With the YEI 3-space sensors I have, this effect appears to be quite apparent - I'm intrigued how the Oculus Rift will handle things.

6 Replies

  • I have similar problems in my apartment, and I've never used a compass drift correction solution that actually performed well (note that the Oculus API currently doesn't use the compass anyway). I posted a little about it here if you are interested: viewtopic.php?f=20&t=60&p=377#p377
  • ganzuul's avatar
    ganzuul
    Honored Guest
    ED:

    /ED

    What about magnets? Seriously. I have two of these crazy strong, like space-distorting neodymium magnets which I'm no longer allowed to play with affixed to my fridge door. I can get them off from there because their fields have completely saturated the steel's potential.

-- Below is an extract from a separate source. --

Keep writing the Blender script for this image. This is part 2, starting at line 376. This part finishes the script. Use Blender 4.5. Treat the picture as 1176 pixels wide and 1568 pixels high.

    I think that with software you could pick up on where the magnets are positioned in the room, perhaps even get accurate positional data...
  • Yes, I thought of that. Personally, I don't have the background to know how well that would work or how safe it is (for the electronics in my apartment). Someone was talking about similar strategies in the other thread:

    "edzieba" wrote:

    If the local magnetic field is not stable enough (e.g. you have a lot of electric motors running nearby), you might be able to put a big Helmholtz Coil on opposite walls (or go full Maxwell if you want a really uniform field), and sit within the relatively uniform and stable solenoid field set up between them. You don't need a strong field, so you could run them off a USB PSU or a battery.


    It would be nice if someone with some experience in this area could say how feasible it would be to build such a solution that would work in pretty much any location (that doesn't already have a super strong magnet obviously). I'd be interested in anything that would allow me a roughly 12x12 foot space where yaw angles could be detected within 2 degrees, and the cost is not too ridiculous (say under $300 US).

    If you just plan to sit down and look in the same direction (more or less) however, you won't need anything that complicated as I said in the other thread. You just need a camera based head tracking solution like FreeTrack or an AR marker to update drift offsets once in a while.
  • kingtut's avatar
    kingtut
    Honored Guest
    Yeah, I noticed that other thread just after posting this one. The key thing will be that the magnetic field needs to be uniform (i.e. the magnetic field lines look parallel) in the entire play space. As I understand things, that means the coils would need to be as wide as your desired play space, and as their separation equals their radius, you're talking about some big-ass coils.

    Field strength is the other parameter which would need to be tuned. I actually don't think it'll need to be too strong though - just strong enough to override any other fields - and I doubt it'll cause any problems with electrical kit. You may need to be careful about the coils overheating though. The formula at http://en.wikipedia.org/wiki/Helmholtz_coil can be used to work out the required current (B = 3-7 x 10^-5 Tesla, i.e. 0.03-0.07 mT for the earths magnetic field) and number of turns. This can be combined with ohms law, and knowledge of the conductivity/resistance of different gauge wires, to identify what current and voltage is needed for which number of turns.

    I'm just worried that if the developers aren't aware of this issue, then they'll hard-code yaw compensation in, and thus make games unplayable.
  • edzieba's avatar
    edzieba
    Honored Guest
    Assuming a 0.03mT desired field strength, a 1m radius coil (2m diameter by 1m long effective area), and 20 turn coils (so you don't have to spend a week winding the damn things), you need a current of a little under 1.7 amps for each coil. That seems entirely feasible to construct from low-gauge magnet wire and run from commodity PSUs. Even if you decide to go for an overpowering 0.1mT field, your coil current is still under 6A, well within the range of off-the-shelf PSUs and home-wound coils.
    The only real pains are in mounting your enormous coils, the limited working volume for non-seated use (unless you have exceptionally high ceilings), and building a form to wind the coils (a few pegs in a board would probably suffice.)